The museum’s founder said they need a "warehouse-sized building" as soon as possible.

A museum showcasing the work of Royal Air Force firefighters has just a few weeks to find a new home as the lease on the current building is about to expire.

More than 40 volunteers look after the collection in Lincolnshire – many of whom former service personnel.

Steve Shirley, the founder of the Museum of RAF Firefighting and a former RAF firefighter himself, is appealing for help to initially find a temporary home for the collection.

He said the museum is the "largest fire collection in the country" and is the only one that specialises in military firefighting. 

"A lot of our vehicles are unique or incredibly rare. For example, we have one vehicle that dates back to 1943," he told Forces News.

"It’s one of only three survivors in the world and it went to Normandy six days after D-Day and it currently drives and it's fully operational."

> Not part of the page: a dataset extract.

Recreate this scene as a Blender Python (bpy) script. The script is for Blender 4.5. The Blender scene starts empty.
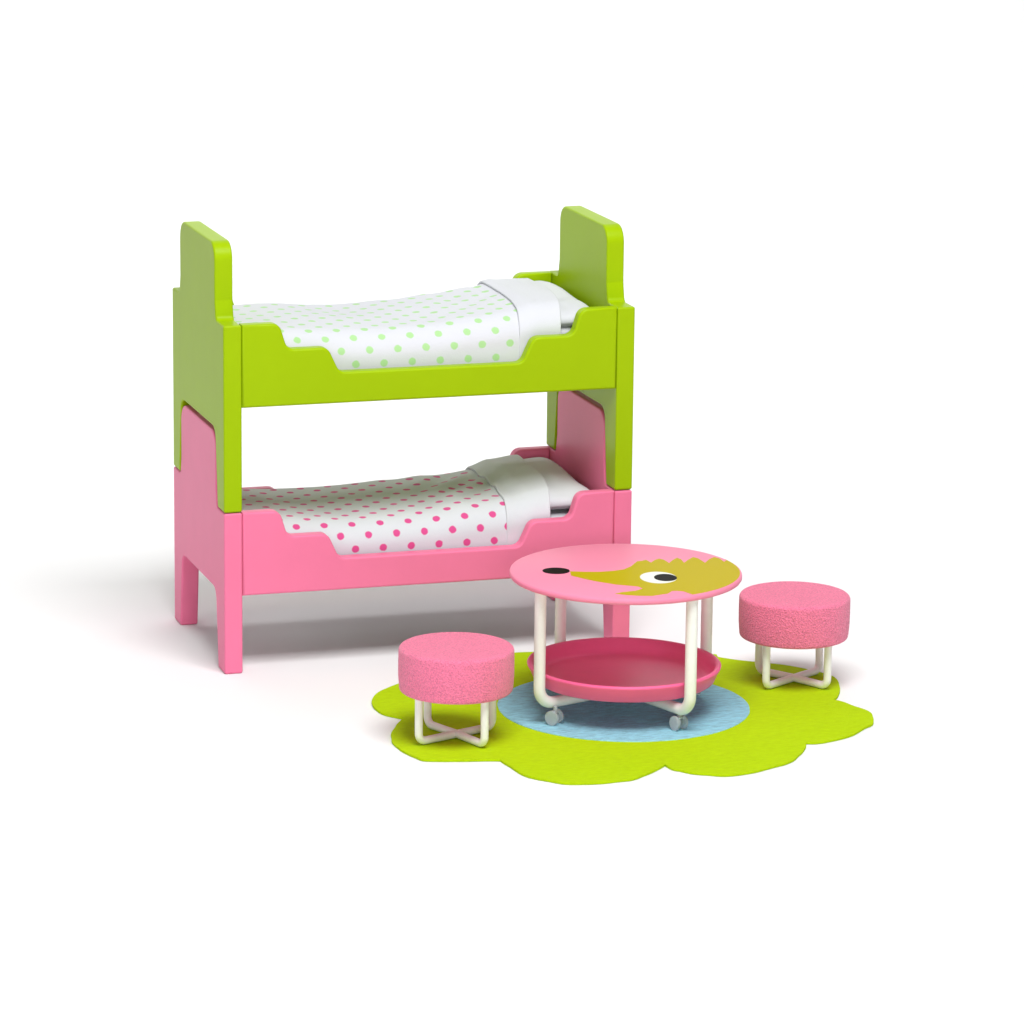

Mr Shirley spent the last 36-and-a-half years as an RAF firefighter, saying: "It’s a job I’ve loved doing. I was very, very sad when I had to retire last year.

"Throughout my RAF career, this has been my way of trying to put something back in to a job that’s been very good to me."

"A lot of people don’t realise that the RAF and, in fact, the Armed Forces have their own firefighting personnel," he added.

WATCH: Forces News visited the museum last year.

Mr Shirely said the museum is currently struggling to find a new home.

"Unfortunately, the only thing on offer at the moment is outside storage in a haulage yard and, if you can imagine, some of our stuff dates back to the 1940s," he said.

"It would deteriorate so quickly if we put it outside."

He added: "Our immediate problem is we must find storage for these vehicles.

"Our longer-term problem is we’ve got to have a rethink; work out where in Lincolnshire we can re-establish the museum permanently and then get the local authorities on board, get the funding streams in place and try and start again."

He explained the museum needs a warehoused-sized building or an empty aircraft hangar which would enable them to park all their vehicles.